PROPOSAL AND RECOMMENDATION
Based upon the foregoing, it is therefore respectfully PROPOSED that the District Court confirm and accept the foregoing factual findings and legal conclusions and RECOMMENDED that the District Court DISMISS Petitioner's Application Under 28 U.S.C. § 2241 for Writ of Habeas Corpus by a Person in Federal Custody (Document No. 1) and REMOVE this matter from the Court's docket.
The Petitioner is hereby notified that this “Proposed Findings and Recommendation” is hereby FILED, and a copy will be submitted to the Honorable United States District Judge David A. Faber. Pursuant to the provisions of Title 28, United States Code, Section 636(b)(1)(B), and Rule 6(d) and 72(b), Federal Rules of Civil Procedure, the parties shall have fourteen (14) days (filing of objections) and three (3) days (if received by mail) from the date of filing of these Findings and Recommendation within which to file with the Clerk of this Court, written objections, identifying the portions of the Findings and Recommendation to which objection is made, and the basis of such objection. Extension of this time period may be granted for good cause shown.

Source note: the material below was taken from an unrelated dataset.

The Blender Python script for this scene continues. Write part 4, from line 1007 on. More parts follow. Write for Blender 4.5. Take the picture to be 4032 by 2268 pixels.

Failure to file written objections as set forth above shall constitute a waiver of de novo review by the District Court and a waiver of appellate review by the Circuit Court of Appeals. Snyder v. Ridenour, 889 F.2d 1363 (4th Cir. 1989); Thomas v. Arn, 474 U.S. 140, 106 S.Ct. 466, 88 L.Ed.2d 435 (1985); Wright v. Collins, 766 F.2d 841 (4th Cir. 1985); United States v. Schronce, 727 F.2d 91 (4th Cir. 1984), cert. denied, 467 U.S. 1208, 104 S.Ct. 2395, 81 L.Ed.2d 352 (1984). Copies of such objections shall be served on opposing parties, District Judge Faber, and this Magistrate Judge.
The Clerk is requested to send a copy of this Proposed Findings and Recommendation to Petitioner, who is acting pro se, and counsel of record.